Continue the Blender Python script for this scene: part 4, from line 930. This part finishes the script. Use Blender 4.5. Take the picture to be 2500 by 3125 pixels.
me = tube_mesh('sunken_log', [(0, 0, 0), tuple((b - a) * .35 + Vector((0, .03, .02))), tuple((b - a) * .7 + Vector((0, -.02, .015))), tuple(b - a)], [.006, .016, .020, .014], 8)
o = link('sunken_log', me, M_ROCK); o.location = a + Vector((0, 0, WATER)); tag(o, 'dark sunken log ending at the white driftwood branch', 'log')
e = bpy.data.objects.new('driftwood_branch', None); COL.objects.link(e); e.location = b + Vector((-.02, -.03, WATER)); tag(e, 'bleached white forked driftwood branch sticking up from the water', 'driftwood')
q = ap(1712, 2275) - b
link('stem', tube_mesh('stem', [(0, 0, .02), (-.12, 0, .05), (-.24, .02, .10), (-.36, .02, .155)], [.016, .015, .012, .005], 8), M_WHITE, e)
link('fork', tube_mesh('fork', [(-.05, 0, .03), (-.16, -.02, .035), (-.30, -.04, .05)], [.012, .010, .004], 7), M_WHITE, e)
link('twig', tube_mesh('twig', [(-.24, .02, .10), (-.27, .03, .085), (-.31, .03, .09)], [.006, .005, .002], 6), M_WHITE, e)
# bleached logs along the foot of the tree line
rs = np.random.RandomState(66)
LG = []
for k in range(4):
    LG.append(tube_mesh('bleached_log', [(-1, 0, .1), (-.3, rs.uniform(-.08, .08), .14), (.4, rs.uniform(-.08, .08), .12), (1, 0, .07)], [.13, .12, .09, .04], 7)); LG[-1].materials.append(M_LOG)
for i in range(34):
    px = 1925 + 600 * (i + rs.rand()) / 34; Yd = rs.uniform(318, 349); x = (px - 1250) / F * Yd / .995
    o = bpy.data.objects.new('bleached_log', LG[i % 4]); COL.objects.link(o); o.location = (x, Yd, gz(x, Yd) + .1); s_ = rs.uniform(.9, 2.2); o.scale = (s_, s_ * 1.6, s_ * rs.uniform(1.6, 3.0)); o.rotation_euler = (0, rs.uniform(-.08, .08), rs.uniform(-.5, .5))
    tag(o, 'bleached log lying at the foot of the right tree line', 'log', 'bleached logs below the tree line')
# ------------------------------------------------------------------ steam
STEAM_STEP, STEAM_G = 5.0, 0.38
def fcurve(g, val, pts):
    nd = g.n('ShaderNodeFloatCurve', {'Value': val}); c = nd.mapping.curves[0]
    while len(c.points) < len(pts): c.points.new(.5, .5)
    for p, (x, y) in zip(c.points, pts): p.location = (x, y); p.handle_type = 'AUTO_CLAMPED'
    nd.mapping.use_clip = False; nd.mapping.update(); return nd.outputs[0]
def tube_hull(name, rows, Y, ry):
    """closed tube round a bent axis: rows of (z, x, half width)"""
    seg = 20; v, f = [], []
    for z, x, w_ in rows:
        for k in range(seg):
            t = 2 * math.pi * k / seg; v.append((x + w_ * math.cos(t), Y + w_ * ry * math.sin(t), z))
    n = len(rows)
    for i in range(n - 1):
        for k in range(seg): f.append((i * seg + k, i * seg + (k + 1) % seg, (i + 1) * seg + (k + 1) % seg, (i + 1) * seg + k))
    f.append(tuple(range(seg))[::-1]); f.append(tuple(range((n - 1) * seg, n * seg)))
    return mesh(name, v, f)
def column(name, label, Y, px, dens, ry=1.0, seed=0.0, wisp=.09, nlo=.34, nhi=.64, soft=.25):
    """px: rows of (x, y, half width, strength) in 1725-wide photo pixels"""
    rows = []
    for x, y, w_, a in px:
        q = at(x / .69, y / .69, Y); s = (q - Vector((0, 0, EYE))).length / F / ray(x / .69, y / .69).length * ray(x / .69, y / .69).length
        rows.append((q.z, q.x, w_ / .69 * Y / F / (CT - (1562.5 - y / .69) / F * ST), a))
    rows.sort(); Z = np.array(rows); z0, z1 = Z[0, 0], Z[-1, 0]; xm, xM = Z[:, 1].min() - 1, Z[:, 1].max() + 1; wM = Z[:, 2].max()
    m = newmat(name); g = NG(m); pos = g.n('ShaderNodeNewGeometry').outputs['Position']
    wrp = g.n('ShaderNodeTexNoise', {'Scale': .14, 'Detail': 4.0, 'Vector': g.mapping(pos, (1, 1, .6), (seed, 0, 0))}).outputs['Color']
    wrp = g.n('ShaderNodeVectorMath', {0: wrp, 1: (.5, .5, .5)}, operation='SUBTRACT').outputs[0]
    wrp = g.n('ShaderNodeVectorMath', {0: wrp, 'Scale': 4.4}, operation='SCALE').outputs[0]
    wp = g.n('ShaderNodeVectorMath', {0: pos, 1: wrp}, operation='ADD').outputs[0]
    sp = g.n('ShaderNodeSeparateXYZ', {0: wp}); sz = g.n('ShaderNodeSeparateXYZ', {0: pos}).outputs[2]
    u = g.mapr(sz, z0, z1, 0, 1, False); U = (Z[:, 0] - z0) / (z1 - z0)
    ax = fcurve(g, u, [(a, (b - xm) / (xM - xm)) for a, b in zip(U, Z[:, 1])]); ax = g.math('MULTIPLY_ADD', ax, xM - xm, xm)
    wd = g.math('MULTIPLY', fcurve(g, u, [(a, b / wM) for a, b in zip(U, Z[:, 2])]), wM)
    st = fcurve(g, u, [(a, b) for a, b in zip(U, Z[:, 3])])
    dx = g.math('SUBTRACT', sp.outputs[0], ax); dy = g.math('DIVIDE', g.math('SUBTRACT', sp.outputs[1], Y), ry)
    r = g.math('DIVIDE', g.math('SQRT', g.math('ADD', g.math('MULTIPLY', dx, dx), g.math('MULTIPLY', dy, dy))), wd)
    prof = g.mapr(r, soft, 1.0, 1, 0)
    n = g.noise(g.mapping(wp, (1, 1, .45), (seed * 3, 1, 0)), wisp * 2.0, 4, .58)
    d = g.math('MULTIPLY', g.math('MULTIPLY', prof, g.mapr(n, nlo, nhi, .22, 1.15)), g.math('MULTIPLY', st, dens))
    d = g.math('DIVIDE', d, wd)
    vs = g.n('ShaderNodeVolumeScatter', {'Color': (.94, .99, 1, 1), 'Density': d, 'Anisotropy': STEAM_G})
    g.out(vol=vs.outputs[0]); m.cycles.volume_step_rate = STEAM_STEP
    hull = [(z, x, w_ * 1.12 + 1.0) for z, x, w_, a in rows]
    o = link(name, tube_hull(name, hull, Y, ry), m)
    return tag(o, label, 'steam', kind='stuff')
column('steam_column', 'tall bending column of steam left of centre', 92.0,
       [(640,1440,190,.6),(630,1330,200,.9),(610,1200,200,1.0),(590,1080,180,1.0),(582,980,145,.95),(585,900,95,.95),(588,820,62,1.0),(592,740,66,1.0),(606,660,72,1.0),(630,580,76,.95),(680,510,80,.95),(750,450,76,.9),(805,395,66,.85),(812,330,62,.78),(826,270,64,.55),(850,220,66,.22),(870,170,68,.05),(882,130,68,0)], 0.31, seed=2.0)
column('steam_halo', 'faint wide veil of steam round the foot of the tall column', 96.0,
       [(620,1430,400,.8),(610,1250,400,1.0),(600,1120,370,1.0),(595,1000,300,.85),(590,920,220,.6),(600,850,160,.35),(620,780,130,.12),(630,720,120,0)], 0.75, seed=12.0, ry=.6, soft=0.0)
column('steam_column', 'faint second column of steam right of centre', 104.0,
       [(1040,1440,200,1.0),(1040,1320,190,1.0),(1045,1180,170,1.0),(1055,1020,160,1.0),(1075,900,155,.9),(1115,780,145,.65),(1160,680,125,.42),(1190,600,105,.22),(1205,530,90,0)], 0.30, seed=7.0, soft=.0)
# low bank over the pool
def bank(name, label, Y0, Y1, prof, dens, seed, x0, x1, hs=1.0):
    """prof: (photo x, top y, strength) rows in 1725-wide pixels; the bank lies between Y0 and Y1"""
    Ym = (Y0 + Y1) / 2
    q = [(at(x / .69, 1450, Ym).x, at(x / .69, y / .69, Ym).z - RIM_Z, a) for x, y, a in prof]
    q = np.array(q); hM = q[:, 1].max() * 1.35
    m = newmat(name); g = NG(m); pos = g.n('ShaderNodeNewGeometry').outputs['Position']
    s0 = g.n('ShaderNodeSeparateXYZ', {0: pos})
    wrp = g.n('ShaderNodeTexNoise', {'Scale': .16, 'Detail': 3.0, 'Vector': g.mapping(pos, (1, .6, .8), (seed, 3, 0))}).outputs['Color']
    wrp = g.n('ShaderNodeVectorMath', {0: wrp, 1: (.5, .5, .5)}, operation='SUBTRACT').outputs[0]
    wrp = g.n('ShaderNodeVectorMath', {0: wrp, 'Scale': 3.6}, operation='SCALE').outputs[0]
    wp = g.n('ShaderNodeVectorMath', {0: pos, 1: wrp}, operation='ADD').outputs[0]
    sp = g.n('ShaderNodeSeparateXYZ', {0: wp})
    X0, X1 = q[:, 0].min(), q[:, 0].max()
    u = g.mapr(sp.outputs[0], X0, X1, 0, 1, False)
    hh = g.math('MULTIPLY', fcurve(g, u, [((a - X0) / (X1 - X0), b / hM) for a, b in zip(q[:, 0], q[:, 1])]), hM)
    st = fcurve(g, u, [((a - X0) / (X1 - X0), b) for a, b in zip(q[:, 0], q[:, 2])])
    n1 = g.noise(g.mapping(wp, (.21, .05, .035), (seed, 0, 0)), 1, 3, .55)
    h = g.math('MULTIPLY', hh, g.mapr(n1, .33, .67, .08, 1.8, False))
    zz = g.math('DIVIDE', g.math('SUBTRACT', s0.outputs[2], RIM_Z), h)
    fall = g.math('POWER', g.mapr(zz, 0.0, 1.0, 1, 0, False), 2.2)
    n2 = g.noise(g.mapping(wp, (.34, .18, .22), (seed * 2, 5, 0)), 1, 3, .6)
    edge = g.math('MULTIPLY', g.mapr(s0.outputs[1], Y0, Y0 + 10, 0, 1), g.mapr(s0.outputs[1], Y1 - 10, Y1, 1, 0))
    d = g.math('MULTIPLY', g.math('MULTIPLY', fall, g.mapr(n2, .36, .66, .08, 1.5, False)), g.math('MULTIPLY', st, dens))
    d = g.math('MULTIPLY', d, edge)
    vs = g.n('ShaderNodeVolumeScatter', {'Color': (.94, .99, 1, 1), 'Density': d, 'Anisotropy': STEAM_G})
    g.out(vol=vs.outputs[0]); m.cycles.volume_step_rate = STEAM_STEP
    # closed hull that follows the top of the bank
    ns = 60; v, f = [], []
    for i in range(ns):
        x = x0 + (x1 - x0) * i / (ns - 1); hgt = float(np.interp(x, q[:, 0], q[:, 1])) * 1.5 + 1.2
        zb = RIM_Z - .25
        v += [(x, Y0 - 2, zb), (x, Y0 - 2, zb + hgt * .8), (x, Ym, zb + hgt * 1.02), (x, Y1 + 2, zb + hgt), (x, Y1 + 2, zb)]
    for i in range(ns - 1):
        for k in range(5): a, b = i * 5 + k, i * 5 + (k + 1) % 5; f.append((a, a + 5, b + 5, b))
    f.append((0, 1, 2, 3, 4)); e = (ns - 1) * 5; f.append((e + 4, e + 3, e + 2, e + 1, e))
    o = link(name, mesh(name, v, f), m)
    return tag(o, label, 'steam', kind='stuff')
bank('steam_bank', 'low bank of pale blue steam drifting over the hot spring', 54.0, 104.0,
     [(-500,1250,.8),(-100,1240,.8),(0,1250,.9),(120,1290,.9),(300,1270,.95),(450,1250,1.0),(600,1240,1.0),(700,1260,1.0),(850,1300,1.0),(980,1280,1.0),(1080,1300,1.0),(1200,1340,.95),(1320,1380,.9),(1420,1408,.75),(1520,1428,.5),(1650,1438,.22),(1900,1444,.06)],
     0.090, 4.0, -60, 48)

● **Your objective**
Which lines hold the word "from"? Copy all of them.

● **Right answer**
Continue the Blender Python script for this scene: part 4, from line 930. This part finishes the script. Use Blender 4.5. Take the picture to be 2500 by 3125 pixels.
e = bpy.data.objects.new('driftwood_branch', None); COL.objects.link(e); e.location = b + Vector((-.02, -.03, WATER)); tag(e, 'bleached white forked driftwood branch sticking up from the water', 'driftwood')